Politics are involved as well. Zertal is a member of Kibbutz Ein Shemer, which was established by pioneers of the left-wing Hashomer Hatzair youth movement. But although he is not a political person, his discoveries shed light on the beginnings of Israel and are located in a "controversial" area. An intense dispute over Jerusalem is taking place in the archaeological community; when it comes to Samaria, the dispute is stronger still.
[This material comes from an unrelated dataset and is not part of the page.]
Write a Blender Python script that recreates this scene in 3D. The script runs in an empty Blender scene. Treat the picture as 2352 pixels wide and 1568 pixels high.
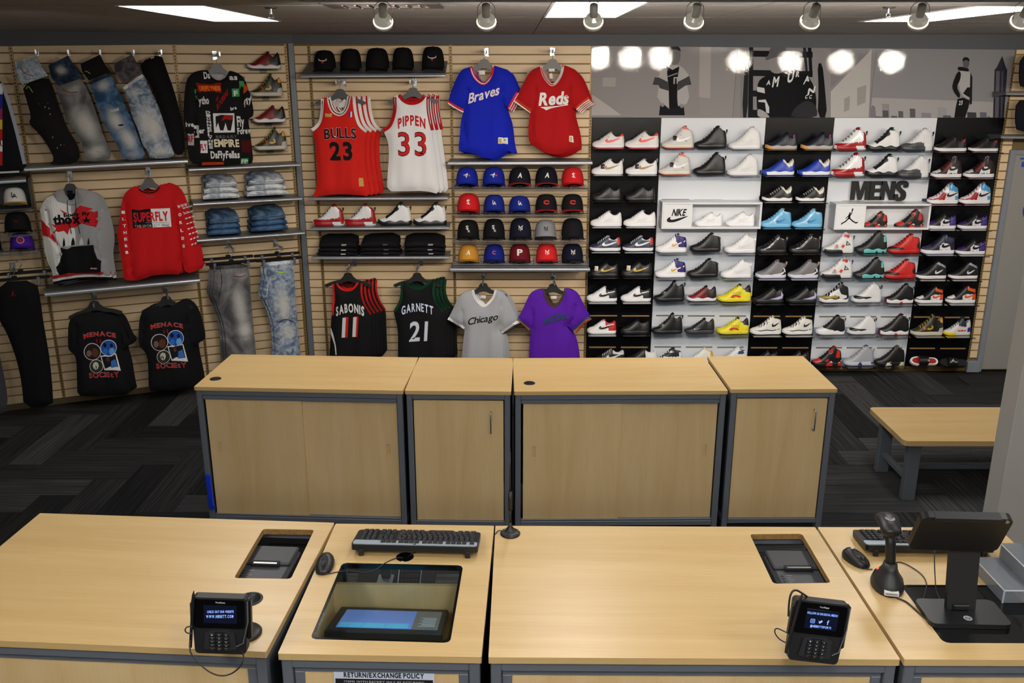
import bpy,math,random
from mathutils import Vector,Matrix
from mathutils.geometry import delaunay_2d_cdt
R=math.radians
C=bpy.context.scene.collection
random.seed(7)
# ---------------------------------------------------------------- camera, world, lights, exposure
FPX,PITCH,CAMZ=2061.0,0.295,2.754
YW=8.12
CEIL=3.032
scn=bpy.context.scene
cd=bpy.data.cameras.new('camera');cam=bpy.data.objects.new('camera',cd);C.objects.link(cam)
cd.sensor_width=36.0;cd.lens=36.0*FPX/2352.0
cam.location=(0,0,CAMZ);cam.rotation_euler=(math.pi/2-PITCH,0,0)
scn.camera=cam
scn.view_settings.view_transform='Standard';scn.view_settings.look='None'
scn.view_settings.gamma=1.0;scn.view_settings.use_curve_mapping=False
scn.view_settings.exposure=0.22
w=bpy.data.worlds.new('world');scn.world=w;w.use_nodes=True
w.node_tree.nodes['Background'].inputs[0].default_value=(0.9,0.93,1,1)
w.node_tree.nodes['Background'].inputs[1].default_value=0.05
PANEL_W,SPOT_W=12.5,50.0
def ray(px,py):
 u,v=px-1176.0,py-784.0
 c,s=math.cos(PITCH),math.sin(PITCH)
 return Vector((u,FPX*c-v*s,-(FPX*s+v*c)))/FPX
CAM=Vector((0,0,CAMZ))
def onZ(px,py,z):
 d=ray(px,py);return CAM+d*((z-CAMZ)/d.z)
def onY(px,py,y):
 d=ray(px,py);return CAM+d*(y/d.y)
class Frame:
 """A vertical plane: local x runs right along it, y into it, z up."""
 def __init__(s,o,rot):
  s.rot=rot;s.M=Matrix.Translation(o)@Matrix.Rotation(rot,4,'Z');s.I=s.M.inverted()
 def hit(s,px,py,off=0.0):
  o=s.I@CAM;d=s.I.to_3x3()@ray(px,py)
  p=o+d*((-off-o.y)/d.y);return(p.x,p.z)
 def pt(s,x,y,z):return s.M@Vector((x,y,z))
MAIN=Frame((0,YW,0),0.0)
CORN=Vector((-1.885,YW,0));LROT=R(24)
LEFT=Frame(CORN,LROT)
def crop(x0,y0,k):
 return lambda pts:[(x0+a/k,y0+b/k)for a,b in pts]
c1=crop(0,0,3.137);c2=crop(400,80,4.125);c3=crop(0,360,4.6125);c4=crop(0,600,4.356)
c5=crop(420,360,3.3375);c6=crop(680,80,4.022);c7=crop(690,440,4.125);c8=crop(1010,90,5.228)
d1=crop(1020,360,5.809);d2=crop(1010,600,6.533);d3=crop(1340,80,4.9);d4=crop(1700,80,3.607)
# ---------------------------------------------------------------- materials
def lin(c):
 if isinstance(c,str):
  c=c.lstrip('#');c=[int(c[i:i+2],16)/255 for i in(0,2,4)]
 return tuple((x/12.92 if x<=.04045 else((x+.055)/1.055)**2.4)for x in c)+(1,)
MC={}
def mat(col,rough=.6,metal=0.0,spec=.5,coat=0.0,noise=0.0,nscale=8.0,bump=0.0,bscale=60.0,emit=0.0,name=None,stretch=None):
 key=(col if isinstance(col,str)else tuple(col),rough,metal,spec,coat,noise,nscale,bump,bscale,emit,stretch)
 if key in MC:return MC[key]
 m=bpy.data.materials.new(name or 'material');m.use_nodes=True
 nt=m.node_tree;b=nt.nodes['Principled BSDF']
 c=lin(col)
 b.inputs['Base Color'].default_value=c
 b.inputs['Roughness'].default_value=rough;b.inputs['Metallic'].default_value=metal
 b.inputs['Specular IOR Level'].default_value=spec;b.inputs['Coat Weight'].default_value=coat
 b.inputs['Coat Roughness'].default_value=.08
 if emit:
  b.inputs['Emission Color'].default_value=c;b.inputs['Emission Strength'].default_value=emit
 if noise or bump:
  tc=nt.nodes.new('ShaderNodeTexCoord');mp=nt.nodes.new('ShaderNodeMapping')
  nt.links.new(tc.outputs['Object'],mp.inputs[0])
  if stretch:mp.inputs['Scale'].default_value=stretch
 if noise:
  n=nt.nodes.new('ShaderNodeTexNoise');n.inputs['Scale'].default_value=nscale;n.inputs['Detail'].default_value=5
  nt.links.new(mp.outputs[0],n.inputs['Vector'])
  cr=nt.nodes.new('ShaderNodeValToRGB')
  cr.color_ramp.elements[0].position=.3;cr.color_ramp.elements[1].position=.7
  cr.color_ramp.elements[0].color=tuple(max(0,x*(1-noise))for x in c[:3])+(1,)
  cr.color_ramp.elements[1].color=tuple(min(1,x*(1+noise))for x in c[:3])+(1,)
  nt.links.new(n.outputs['Fac'],cr.inputs[0]);nt.links.new(cr.outputs[0],b.inputs['Base Color'])
 if bump:
  n=nt.nodes.new('ShaderNodeTexNoise');n.inputs['Scale'].default_value=bscale;n.inputs['Detail'].default_value=3
  nt.links.new(mp.outputs[0],n.inputs['Vector'])
  bp=nt.nodes.new('ShaderNodeBump');bp.inputs['Strength'].default_value=bump;bp.inputs['Distance'].default_value=.01
  nt.links.new(n.outputs['Fac'],bp.inputs['Height']);nt.links.new(bp.outputs[0],b.inputs['Normal'])
 MC[key]=m;return m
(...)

Just two months ago, the archaeologist Professor Raphael Greenberg published an essay entitled "Israeli Archaeology and the Occupation" in the Hebrew-language periodical Odyssey, which covers science, philosophy, technology and culture. Greenberg completely ignored Zertal's abundant discoveries. At the end of the article, he hinted in a footnote: "A few Israeli researchers, also motivated by a kind of fundamentalism, joined this trend of interpretation based on religious or nationalistic feeling. Among the cases that illustrate this loss of good archaeological judgment may be counted ... the archaeological doctrine ... according to which archaeologists identify a series of sites from Israel’s beginnings that were found in the Jordan Valley and in Samaria ... as being shaped like giant footprints, and as an architectural illustration of the verse: 'Every spot on which your foot treads shall be yours.'" Greenberg is a prominent member of Emek Shaveh, a controversial left-wing group that fights against archaeological projects in Jerusalem, Judea and Samaria that it finds too nationalistic for its taste. Its members state on Emek Shaveh's website: "We, the members of Emek Shaveh, are dedicated to changing the view according to which the ruins of the past as tools in the service of a national struggle." But Zertal is not a combative man, nor does he have a political agenda. He believes that the findings should be the focus of discussion.

* * *

The new Gilgal, which was found near the community of Rimonim, south of Wadi Makkuk, is not large compared to its predecessors, but its characteristics are similar to those of the previous Gilgals. Located as it was on the border of the tribal allotments of Judah and Benjamin, it was evidently used in local tribal ceremonies. The discovery of the site, which archaeologists had been searching for since the mid-19th century, adds an original layer that is linked to the beginnings of the Israelite nation in its land more than 3,000 years ago. It also adds historical credibility to the biblical text. In any case, the importance of the discovery of the Gilgal goes far beyond the site itself. It proves the theory regarding the Gilgal's footprint shape, which symbolized Israelite tribes' settlement of their land, and as a place where the earliest Israelite rituals were performed, where the Israelite God was present on earth through a symbolic footprint. That is how the book of Exodus describes what Moses, Aaron and the elders saw when they ascended Mount Sinai: "And they saw the God of Israel: under His feet there was the likeness of a pavement of sapphire, like the very sky for purity" (Exodus 24:10). It was to these sites that the Israelites performed what the Bible calls an aliya la-regel -- what we call a pilgrimage today, but what was, at the time, literally "going up to the foot."